Is Jesus My Boyfriend?

Preston Sprinkle

Something is wrong when I can sing a worship song to God and then turn to my wife with the same lyrics. Because, when I look at you, babe, “my heart turns violently inside of my chest,” and I feel like…

“I’m madly in love with you”
“You are more beautiful than anyone ever”
“There has never ever been anyone like you”
“I want to hear your voice, I want to know you more”
“I want to touch you, I want to see your face”
“I’m desperate for you; I’m lost without you”

Is Jesus our cosmic boyfriend? These are all lyrics from actual worship songs, but they also give me some good material to romance my wife. Is this okay? Is our love for God an amped up version of the romantic love we have for our significant others?

Despite the sense we get from some of our worship songs, the answer is “No.”

Albert_Schröder_Musikalische_Unterhaltung_1885

While the Bible does draw an analogy between Christ’s love for us and a husband’s love for his wife (Eph 5:22-25), it’s the self-giving sacrifice of Christ that defines and dictates the selfless, unconditional love that a husband should have for his wife (Eph 5:25). But this is quite different from emotionally driven, conditionally compelled, romantic love that lurks behind the idea of falling madly in love with your boyfriend. God doesn’t romance us, and we don’t romance God. God hasn’t fallen in love with us—he was compelled out of a relentless desire to love the unlovable, and He therefore died for us. And we don’t fall in love with God. Neither the phrase nor the concept is used in the Bible. We respond to his grace by picking up our cross and dying with him.

Despite the popularity of the phrase, the Bible never talks about us “falling in love with God,” and I would recommend not using the phrase. I know it’s popular. In fact, I sometimes slip up and say the phrase, since it’s so familiar. But the modern phrase “falling in love with” does not capture what the Bible means when it talks about loving God. The phrase “falling in love with” comes from the Elizabethan view of romance, which is foreign to the Bible. It refers to a highly emotionally and thoroughly conditional feeling toward someone else, usually based on attraction and the way they make you feel. Just Google the phrase “falling in love” and you’ll get some pretty sappy definitions that I certainly wouldn’t want to transfer to my posture toward God, and neither would Isaiah (Isa. 6). Even when spouses are commanded to love each other (Eph 5:25 and others), this love is all about selfless, sacrificial, unconditional commitment that’s governed by the cross and not by how the other person makes you feel.
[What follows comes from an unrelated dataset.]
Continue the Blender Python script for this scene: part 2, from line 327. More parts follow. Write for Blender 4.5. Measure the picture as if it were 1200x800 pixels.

Saying you “fall in love with God” is taking a 19th century concept and reading it back into the Bible. And it’s subtly dangerous, since it reads a conditional understanding of love back into the biblical concept of unconditional love. So let’s stick to theologically rich concept of biblical, agape love when speaking of God. And let’s not sing to our risen King as if he’s the boyfriend who never lets us down.